Provided data -

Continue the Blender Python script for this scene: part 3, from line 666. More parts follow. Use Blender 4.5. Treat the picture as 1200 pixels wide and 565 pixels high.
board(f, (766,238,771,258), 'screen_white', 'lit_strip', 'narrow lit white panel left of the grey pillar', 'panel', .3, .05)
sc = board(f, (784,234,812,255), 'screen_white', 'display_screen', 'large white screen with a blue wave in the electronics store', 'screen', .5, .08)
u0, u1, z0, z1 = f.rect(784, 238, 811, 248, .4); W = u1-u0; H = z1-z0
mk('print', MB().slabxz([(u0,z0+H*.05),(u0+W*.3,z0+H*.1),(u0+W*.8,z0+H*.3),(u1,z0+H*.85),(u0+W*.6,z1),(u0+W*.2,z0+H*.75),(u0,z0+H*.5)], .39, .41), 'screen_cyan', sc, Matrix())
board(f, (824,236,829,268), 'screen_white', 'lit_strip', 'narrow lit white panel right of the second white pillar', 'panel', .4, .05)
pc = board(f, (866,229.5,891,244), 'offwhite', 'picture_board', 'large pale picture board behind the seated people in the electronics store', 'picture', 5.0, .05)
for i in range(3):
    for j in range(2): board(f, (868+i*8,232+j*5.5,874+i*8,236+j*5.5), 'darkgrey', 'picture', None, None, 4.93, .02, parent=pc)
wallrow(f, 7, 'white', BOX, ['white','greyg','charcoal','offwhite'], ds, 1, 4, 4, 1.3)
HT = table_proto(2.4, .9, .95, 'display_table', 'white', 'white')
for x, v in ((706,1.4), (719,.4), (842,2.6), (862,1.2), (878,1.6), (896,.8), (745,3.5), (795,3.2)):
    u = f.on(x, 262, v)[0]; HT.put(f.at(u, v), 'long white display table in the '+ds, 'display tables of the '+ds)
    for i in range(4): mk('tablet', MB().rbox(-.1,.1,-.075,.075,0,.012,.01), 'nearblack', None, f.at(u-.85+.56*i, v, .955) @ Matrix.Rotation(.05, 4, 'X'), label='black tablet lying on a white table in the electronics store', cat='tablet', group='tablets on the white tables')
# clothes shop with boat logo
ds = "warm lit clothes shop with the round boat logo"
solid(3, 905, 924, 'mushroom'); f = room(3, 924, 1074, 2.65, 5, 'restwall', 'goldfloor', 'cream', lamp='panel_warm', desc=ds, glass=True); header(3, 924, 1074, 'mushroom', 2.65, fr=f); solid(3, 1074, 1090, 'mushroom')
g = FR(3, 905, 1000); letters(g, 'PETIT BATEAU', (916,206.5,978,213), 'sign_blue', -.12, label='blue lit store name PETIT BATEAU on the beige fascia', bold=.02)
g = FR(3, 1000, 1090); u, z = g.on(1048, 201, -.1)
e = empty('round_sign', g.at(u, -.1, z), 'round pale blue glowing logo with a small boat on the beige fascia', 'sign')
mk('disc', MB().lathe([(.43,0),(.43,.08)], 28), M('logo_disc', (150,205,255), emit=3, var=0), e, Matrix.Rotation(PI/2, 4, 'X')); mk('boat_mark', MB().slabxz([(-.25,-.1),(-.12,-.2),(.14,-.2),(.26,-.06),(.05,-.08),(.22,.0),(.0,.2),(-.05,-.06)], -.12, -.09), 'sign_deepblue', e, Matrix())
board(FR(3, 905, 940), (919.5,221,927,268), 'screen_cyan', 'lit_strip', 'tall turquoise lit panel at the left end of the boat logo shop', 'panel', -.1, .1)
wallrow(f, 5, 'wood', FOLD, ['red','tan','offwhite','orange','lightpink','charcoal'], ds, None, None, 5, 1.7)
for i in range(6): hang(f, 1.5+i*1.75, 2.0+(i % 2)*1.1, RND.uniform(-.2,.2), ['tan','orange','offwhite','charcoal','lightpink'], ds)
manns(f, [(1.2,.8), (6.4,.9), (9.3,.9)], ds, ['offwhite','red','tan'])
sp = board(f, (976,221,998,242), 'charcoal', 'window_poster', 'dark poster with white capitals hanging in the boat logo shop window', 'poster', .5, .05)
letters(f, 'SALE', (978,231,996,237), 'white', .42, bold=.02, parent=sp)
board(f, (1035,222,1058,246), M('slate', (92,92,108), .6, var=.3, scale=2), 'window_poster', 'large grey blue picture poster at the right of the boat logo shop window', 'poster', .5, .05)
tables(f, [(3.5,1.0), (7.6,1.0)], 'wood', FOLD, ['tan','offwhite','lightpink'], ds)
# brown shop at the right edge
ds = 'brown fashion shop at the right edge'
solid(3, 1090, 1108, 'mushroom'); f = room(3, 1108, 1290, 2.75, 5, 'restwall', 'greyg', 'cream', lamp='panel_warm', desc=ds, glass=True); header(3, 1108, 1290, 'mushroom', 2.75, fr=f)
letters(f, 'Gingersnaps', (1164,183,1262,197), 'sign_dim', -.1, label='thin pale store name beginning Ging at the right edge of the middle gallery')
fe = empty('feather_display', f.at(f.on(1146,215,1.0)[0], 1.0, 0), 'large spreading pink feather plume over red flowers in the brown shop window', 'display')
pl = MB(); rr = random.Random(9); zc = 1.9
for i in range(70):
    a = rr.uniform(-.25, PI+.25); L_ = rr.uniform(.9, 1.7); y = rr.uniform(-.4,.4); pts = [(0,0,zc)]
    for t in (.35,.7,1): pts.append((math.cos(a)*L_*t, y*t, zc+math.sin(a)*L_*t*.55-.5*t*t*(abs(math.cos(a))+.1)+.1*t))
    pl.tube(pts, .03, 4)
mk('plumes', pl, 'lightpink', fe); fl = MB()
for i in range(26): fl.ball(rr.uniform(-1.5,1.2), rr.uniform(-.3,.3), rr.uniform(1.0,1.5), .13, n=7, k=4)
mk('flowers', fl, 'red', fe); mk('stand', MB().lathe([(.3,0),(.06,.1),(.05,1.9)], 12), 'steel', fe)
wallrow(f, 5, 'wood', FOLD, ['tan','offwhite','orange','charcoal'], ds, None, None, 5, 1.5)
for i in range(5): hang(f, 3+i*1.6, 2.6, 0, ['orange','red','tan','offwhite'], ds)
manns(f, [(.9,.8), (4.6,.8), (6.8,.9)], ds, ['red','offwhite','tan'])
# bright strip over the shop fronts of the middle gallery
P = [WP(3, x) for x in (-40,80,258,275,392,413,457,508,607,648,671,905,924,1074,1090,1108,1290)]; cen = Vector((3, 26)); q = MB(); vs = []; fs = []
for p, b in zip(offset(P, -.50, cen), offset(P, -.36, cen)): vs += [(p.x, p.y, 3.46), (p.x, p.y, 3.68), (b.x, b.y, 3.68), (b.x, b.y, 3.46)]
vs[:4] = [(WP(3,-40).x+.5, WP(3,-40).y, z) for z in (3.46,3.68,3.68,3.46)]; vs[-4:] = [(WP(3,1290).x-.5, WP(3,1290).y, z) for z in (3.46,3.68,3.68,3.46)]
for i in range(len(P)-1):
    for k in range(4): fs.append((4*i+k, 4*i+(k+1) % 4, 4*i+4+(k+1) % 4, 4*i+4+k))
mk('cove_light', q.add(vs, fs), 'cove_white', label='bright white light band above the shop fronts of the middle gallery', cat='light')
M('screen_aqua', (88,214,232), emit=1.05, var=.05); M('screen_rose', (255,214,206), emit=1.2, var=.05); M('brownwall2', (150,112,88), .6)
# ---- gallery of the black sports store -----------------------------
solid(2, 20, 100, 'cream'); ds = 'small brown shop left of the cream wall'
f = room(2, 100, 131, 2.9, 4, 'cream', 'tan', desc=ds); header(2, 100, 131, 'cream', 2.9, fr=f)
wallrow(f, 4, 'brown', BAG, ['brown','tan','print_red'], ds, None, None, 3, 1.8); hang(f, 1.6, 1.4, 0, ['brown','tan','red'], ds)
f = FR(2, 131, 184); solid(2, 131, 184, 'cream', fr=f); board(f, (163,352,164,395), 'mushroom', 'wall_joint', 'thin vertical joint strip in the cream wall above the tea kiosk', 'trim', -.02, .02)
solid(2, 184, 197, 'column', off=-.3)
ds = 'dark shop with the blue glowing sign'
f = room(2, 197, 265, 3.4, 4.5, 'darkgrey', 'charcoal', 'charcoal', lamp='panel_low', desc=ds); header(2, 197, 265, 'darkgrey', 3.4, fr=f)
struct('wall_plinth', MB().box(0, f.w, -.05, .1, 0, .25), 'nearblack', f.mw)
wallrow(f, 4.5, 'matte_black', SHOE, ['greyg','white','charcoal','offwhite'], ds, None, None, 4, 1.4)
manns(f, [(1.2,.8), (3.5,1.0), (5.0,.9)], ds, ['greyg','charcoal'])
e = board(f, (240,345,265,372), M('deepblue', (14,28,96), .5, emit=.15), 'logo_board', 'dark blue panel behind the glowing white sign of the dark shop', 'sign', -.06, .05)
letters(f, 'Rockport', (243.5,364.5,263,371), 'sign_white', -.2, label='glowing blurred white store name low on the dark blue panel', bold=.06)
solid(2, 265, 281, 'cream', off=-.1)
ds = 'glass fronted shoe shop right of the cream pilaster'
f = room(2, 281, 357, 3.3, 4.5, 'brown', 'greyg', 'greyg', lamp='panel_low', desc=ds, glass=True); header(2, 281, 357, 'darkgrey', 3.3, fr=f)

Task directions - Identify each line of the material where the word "picture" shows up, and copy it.

Final answer -
Continue the Blender Python script for this scene: part 3, from line 666. More parts follow. Use Blender 4.5. Treat the picture as 1200 pixels wide and 565 pixels high.
pc = board(f, (866,229.5,891,244), 'offwhite', 'picture_board', 'large pale picture board behind the seated people in the electronics store', 'picture', 5.0, .05)
    for j in range(2): board(f, (868+i*8,232+j*5.5,874+i*8,236+j*5.5), 'darkgrey', 'picture', None, None, 4.93, .02, parent=pc)
board(f, (1035,222,1058,246), M('slate', (92,92,108), .6, var=.3, scale=2), 'window_poster', 'large grey blue picture poster at the right of the boat logo shop window', 'poster', .5, .05)